Thursday, April 3, 2025

About That New Ski Resort in the Oquirhhs...

Hopefully most of you have figured out that the previous post, New Ski Resort to Open in the Oquirrhs, was April 1st foolery.  

A good April fools joke needs to be somewhat believable, so let's break down that post a bit more.

First, the idea of development and possibly a ski resort in the Oquirrhs is quite believable.  Surely as the Wasatch Front metro area expands and the Salt Lake, Tooelle, and Utah Valleys are paved over, there must be developers with an eye on the undeveloped island that is the Oquirrhs.  In fact, Kennecott Land once spoke quite seriously about building a ski resort on their property in the Oquirrhs.  If a ski resort can be built in the snow desert and scrub oak of the Mayflower area, eventually one will probably come to the Oquirrhs.  

Is snow as plentiful in the Oquirrhs as the Little Cottonwood?  No.  The Rocky Basin Settlement Snotel in the southern Oquirrhs at 8700 feet has a median peak SWE of 24 inches compared to 43 inches at 9100 feet at Snowbird.  The Rocky Basin Settlement number though is pretty close to the 25 inches at Thaynes Canyon (9250 ft) in the upper reaches of Park City Mountain Resort.  However, the Oquirrhs also get about as much lake-effect as the Cottonwoods.  Below is the water equivalent snowfall (left panel) produced in lake-effect storms showing that the SNOTELs in the Oquirrhs are on par with Mill D North and Snowbird.  


Is there a powder Shangri-La as I suggest in the post?  Probably not.  I haven't been touring in the Oquirrhs this winter as suggested by the post, but I have in the past.  My guess is that there is no magic microclimate like Little Cottonwood in the Oquirrhs, although there are more mountain lions and fewer people.

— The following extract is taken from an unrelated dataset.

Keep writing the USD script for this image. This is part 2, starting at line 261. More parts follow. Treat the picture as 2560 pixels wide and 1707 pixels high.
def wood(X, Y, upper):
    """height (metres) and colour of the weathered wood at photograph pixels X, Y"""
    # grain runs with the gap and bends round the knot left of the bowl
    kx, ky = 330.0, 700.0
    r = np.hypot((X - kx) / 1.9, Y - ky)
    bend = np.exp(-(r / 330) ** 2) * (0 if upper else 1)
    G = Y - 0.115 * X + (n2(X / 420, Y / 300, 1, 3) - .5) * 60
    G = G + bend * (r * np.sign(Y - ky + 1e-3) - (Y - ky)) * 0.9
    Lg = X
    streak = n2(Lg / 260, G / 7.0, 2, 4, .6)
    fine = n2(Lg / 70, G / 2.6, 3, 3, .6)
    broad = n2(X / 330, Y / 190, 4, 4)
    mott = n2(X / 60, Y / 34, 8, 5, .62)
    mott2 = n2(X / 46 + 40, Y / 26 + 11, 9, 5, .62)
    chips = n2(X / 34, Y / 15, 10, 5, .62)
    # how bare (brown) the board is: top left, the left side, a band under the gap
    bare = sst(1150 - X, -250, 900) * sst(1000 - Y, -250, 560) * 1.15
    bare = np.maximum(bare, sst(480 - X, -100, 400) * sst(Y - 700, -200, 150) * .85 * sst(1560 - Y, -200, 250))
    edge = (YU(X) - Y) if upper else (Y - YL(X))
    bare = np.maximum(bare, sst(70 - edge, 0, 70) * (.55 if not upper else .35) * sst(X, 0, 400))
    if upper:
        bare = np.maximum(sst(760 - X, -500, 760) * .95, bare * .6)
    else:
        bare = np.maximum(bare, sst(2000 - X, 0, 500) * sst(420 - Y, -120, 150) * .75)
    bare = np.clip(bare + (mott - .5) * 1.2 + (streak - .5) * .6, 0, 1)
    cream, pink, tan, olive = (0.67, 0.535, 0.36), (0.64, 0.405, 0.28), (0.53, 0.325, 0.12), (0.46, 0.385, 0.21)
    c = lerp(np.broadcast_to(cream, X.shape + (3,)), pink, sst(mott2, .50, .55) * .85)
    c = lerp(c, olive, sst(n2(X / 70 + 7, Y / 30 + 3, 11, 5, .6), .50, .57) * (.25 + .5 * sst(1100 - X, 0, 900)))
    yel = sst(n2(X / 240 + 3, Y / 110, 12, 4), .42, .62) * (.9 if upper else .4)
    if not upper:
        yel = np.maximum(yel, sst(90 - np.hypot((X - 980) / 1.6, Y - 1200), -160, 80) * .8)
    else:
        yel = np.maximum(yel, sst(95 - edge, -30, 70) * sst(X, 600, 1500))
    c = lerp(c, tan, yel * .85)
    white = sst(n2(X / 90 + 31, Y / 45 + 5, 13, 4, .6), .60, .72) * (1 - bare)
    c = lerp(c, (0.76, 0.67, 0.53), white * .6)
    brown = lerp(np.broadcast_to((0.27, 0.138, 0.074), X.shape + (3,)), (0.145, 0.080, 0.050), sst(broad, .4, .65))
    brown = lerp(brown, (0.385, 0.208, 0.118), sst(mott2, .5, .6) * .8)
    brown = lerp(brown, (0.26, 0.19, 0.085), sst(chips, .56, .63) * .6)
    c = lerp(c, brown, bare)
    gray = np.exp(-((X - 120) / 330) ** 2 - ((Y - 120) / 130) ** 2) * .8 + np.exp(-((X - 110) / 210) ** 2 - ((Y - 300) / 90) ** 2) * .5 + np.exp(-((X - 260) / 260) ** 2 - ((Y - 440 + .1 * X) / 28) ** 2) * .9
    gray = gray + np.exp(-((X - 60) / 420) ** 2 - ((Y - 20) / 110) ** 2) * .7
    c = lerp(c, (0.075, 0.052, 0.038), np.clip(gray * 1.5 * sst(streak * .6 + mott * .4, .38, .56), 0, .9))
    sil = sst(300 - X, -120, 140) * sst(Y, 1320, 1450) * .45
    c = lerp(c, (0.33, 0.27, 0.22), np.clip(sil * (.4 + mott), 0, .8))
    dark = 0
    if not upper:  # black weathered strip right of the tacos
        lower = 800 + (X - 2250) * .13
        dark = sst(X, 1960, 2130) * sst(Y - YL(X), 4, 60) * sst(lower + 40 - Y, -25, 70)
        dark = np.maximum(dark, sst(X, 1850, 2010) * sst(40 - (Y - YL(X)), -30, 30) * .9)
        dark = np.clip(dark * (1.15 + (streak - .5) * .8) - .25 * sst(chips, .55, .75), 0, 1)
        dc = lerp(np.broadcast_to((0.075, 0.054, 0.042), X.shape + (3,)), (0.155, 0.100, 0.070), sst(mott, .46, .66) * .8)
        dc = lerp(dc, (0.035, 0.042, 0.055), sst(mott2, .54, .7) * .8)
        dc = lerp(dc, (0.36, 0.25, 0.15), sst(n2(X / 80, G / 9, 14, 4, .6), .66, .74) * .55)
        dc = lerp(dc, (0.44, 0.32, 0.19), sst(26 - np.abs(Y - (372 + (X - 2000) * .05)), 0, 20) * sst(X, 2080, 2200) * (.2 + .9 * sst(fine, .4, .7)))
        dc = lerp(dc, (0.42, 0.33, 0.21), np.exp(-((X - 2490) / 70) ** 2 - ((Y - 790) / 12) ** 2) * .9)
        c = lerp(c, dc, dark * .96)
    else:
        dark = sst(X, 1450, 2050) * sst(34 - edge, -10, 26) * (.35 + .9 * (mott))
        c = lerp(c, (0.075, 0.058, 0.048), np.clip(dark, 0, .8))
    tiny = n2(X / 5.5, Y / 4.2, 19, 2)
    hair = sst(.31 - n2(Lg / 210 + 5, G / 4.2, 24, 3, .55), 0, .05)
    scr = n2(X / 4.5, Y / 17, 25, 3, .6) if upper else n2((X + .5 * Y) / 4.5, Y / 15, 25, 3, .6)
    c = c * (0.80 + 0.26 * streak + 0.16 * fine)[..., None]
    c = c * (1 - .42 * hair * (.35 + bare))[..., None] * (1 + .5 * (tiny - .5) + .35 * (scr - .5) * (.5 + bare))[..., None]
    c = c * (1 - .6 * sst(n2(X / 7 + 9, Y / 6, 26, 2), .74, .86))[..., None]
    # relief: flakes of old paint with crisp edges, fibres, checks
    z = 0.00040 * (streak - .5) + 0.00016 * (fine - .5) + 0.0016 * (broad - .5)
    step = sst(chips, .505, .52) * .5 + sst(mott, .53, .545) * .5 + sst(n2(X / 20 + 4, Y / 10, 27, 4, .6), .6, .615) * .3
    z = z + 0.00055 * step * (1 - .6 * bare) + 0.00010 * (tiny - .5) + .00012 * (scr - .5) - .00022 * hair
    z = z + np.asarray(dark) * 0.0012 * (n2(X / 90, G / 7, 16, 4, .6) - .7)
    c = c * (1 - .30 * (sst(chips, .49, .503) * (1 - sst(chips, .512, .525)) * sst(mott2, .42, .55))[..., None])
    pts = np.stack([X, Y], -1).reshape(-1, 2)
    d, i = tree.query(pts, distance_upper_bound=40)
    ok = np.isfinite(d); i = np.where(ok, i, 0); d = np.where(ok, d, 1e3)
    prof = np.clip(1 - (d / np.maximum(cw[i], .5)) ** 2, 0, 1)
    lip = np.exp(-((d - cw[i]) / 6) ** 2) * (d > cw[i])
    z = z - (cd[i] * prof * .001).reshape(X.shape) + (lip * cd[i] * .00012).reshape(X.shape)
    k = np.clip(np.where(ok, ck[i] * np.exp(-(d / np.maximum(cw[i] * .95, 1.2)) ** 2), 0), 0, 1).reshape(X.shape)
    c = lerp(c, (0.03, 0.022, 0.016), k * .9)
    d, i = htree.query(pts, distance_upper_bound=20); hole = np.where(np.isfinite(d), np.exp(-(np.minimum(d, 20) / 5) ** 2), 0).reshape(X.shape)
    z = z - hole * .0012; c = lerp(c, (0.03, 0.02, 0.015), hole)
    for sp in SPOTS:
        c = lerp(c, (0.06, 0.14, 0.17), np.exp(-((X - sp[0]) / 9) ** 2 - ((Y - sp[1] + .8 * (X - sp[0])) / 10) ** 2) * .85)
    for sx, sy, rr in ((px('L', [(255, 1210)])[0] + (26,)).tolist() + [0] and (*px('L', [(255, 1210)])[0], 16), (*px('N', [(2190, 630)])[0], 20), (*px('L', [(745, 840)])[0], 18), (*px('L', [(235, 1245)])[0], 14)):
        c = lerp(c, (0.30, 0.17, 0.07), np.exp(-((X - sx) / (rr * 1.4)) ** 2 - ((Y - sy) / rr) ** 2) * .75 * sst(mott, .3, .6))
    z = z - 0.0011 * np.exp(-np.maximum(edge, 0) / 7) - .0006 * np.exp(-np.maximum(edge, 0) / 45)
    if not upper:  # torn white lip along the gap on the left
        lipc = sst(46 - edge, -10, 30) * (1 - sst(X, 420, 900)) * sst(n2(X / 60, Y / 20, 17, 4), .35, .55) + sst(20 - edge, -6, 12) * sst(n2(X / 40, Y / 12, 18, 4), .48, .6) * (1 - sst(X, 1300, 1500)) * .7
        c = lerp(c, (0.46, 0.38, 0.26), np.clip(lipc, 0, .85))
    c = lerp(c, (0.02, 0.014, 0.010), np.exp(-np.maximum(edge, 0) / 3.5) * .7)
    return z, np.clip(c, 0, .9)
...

Is snow farming from season to season a real thing?  Yes it is.  That article from Levi was real.  They are piling up snow, preserving it beneath geotextile blankets, and using it to open the following season.  Could such a thing happen in Utah?  I don't know, but there is the expertise at the U to figure it out and it strikes me as potentially being worth looking into as it preserves water, energy, and money.  Perhaps it would be most feasible at a place like Alta which typically closes when the snowpack close to its deepest so there's no impact on their skiing business to pile up the snow at the time of peak snowpack.  Maybe they could preserve enough to have cover for Mambo->Corkscrew come the next November.  Or Main Street where there's no snowmaking but maybe they could preserve snow near the base of Mt. Baldy which has less total incoming solar due to topographic shading.  

And finally, we have the extension of the red-line Trax into the Oquirrhs.  That was pure fiction designed to give away the April 1st foolery.  There are no such plans.  We can't even get rail to our current ski areas.